• _Instructions to follow_: Search the material for the string "this", then report how many lines hold it, with no other text.

• _Extracted information_:
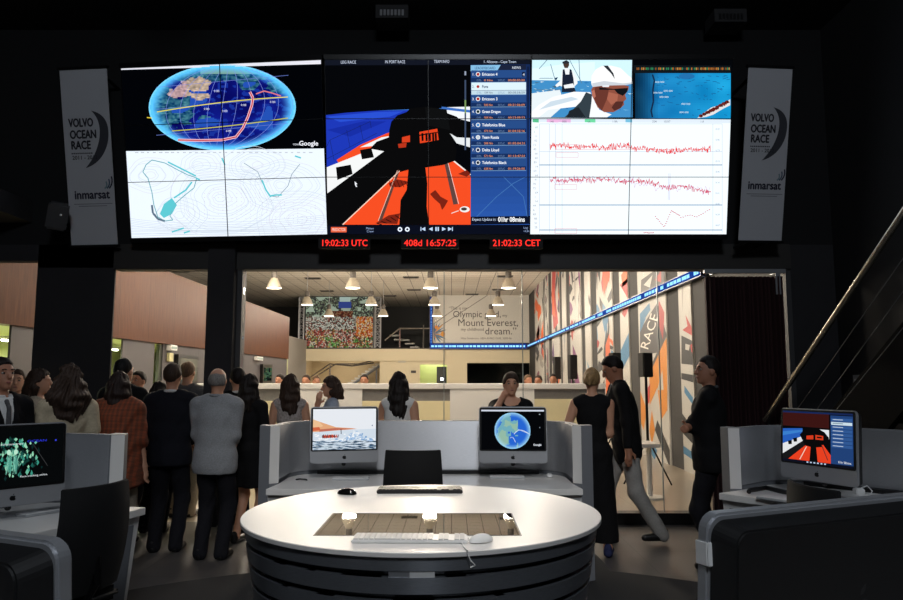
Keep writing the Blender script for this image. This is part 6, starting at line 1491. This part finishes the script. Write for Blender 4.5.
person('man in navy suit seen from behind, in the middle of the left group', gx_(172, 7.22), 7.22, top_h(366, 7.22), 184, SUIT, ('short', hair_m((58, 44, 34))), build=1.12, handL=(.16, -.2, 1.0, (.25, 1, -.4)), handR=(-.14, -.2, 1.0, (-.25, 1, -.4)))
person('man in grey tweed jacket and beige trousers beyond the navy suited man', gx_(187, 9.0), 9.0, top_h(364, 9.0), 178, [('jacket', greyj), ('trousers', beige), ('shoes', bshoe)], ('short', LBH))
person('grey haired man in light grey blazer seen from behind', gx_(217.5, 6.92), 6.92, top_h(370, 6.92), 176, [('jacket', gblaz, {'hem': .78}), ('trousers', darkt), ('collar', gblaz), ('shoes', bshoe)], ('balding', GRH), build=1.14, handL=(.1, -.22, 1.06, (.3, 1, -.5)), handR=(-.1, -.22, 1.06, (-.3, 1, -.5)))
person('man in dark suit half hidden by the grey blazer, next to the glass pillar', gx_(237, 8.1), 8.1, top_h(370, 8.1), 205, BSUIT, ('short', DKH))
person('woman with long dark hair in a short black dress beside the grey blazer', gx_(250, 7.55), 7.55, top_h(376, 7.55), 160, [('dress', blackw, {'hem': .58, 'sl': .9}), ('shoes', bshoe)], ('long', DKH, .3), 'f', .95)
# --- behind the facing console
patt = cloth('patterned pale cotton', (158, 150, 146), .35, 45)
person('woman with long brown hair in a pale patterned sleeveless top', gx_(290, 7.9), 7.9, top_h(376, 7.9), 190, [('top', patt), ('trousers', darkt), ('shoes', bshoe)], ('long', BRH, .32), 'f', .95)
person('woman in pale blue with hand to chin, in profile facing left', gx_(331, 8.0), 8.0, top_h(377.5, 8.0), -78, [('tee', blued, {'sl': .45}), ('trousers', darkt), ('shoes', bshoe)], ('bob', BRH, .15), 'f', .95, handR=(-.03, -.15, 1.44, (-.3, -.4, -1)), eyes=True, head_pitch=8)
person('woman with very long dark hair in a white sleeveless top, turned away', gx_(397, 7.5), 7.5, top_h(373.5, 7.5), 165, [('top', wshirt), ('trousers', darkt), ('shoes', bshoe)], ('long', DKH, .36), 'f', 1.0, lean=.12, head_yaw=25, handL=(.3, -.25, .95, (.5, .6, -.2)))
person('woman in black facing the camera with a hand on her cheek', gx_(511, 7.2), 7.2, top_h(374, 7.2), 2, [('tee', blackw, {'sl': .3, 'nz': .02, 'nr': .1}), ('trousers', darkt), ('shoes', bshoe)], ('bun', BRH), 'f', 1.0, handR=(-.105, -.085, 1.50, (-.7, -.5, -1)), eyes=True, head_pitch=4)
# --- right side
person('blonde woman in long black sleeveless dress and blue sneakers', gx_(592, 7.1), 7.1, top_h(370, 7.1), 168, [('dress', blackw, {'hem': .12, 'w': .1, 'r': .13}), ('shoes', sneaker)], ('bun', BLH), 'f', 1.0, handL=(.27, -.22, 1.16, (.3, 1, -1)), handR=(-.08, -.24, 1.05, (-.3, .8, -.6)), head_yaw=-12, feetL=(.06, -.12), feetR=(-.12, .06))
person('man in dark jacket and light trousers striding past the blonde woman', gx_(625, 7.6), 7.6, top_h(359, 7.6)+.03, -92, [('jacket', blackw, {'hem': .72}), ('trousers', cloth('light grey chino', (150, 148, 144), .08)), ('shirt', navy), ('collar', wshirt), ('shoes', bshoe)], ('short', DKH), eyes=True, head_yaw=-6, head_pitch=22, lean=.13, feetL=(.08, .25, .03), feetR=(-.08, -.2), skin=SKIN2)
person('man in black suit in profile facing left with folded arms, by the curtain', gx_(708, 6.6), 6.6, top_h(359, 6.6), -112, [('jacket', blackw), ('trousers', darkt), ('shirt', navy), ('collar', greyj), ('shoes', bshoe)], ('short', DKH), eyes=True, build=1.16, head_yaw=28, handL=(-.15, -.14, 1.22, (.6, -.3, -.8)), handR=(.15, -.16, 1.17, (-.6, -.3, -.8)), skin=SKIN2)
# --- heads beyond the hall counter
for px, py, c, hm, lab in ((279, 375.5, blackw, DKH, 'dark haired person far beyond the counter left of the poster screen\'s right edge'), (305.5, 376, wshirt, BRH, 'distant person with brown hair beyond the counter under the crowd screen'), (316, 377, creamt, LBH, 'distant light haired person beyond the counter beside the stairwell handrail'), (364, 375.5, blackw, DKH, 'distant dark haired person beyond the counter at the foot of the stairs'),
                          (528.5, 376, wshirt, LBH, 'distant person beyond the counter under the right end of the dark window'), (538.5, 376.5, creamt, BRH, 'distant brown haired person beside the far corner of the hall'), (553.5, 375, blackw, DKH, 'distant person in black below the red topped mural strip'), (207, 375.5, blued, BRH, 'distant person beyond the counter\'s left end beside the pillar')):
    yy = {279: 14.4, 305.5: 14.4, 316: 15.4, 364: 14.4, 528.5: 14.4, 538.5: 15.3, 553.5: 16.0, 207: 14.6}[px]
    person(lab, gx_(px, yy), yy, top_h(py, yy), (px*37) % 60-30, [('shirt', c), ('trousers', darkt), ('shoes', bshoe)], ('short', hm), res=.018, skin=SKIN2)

---

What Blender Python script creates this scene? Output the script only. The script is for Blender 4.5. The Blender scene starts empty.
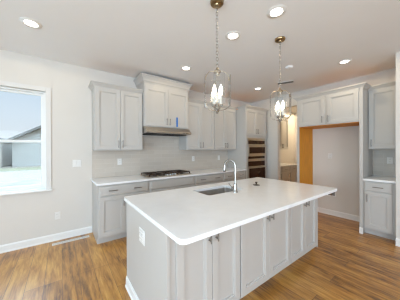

• _The result_: 2